The Seventh Circuit Court of Appeals (Chicago) upheld the committee's decision in Trombetta v. Cragin Federal Bank for Savings Employee Stock Ownership Plan. The court noted that decisions of ERISA fiduciaries will be overturned only if they are arbitrary and capricious, so long as the fiduciaries are given discretion to interpret the plan. In this case, the plan explicitly allowed the committee to interpret its terms. The court would find the committee's decision arbitrary and capricious, it stated, only if no plausible basis existed for the committee's decision. In fact, the court observed, the committee considered the nature of the loan originators' jobs, their independence in obtaining customers and the intent of the parties in entering into the agreements. While some factors may have demonstrated an employer/employee relationship, there were sufficient other elements of independent contractor status to support the committee's decision.

Despite Cragin's success in this instance, employers that carelessly exclude individuals from participation in plans on the assumption that they are independent contractors may run some risk. In a widely publicized decision, the Ninth Circuit Court of Appeals recently held that Microsoft erroneously excluded so-called "freelancers" from participation in its 401(k) plan. Vizcaino v. Microsoft Corporation. Freelancers were supplemental employees who were integrated into Microsoft's regular work force and performed the same duties under the same supervision as regular employees. Microsoft learned to its considerable regret that it was not as free as it thought to exclude these employees from participation in its plan.

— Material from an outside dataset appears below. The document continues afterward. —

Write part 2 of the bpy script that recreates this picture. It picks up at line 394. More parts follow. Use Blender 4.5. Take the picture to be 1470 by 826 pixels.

The irony is that Microsoft might well have been able to exclude freelancers from participation if it had used the right words. Employers are free to design plan coverage to cover some and exclude other employees, so long as discrimination rules of the Internal Revenue Code are satisfied. The trick in the first instance is to make it perfectly clear who is intended to be covered by the plan.

There are several lessons for employers in these cases.

First, don't be casual about independent contractor status. Misclassification of employees as independent contractors can have serious ramifications in a number of areas-payroll and employment taxes, labor law issues, and employee benefit coverage. Make sure that you have scrutinized your independent contractor relationships carefully and can justify independent contractor status according to strict legal tests.

Second, be certain that your employee plans clearly define who is covered and who is not

covered.

Third, make sure your employee plans grant fiduciaries-committee, administrator, or whoever-the discretion to interpret the terms of the plans.

Fourth, follow businesslike procedures in interpreting your employee plans and handling employee claims. Cragin did; Microsoft didn't.

Fifth, make a clear record of your decisions as plan fiduciaries and the reasons for your decisions. You may even be wrong on occasion, but if you make a good faith effort to examine the facts and to come to a reasonable, unbiased decision, chances are you won't be found arbitrary and overturned.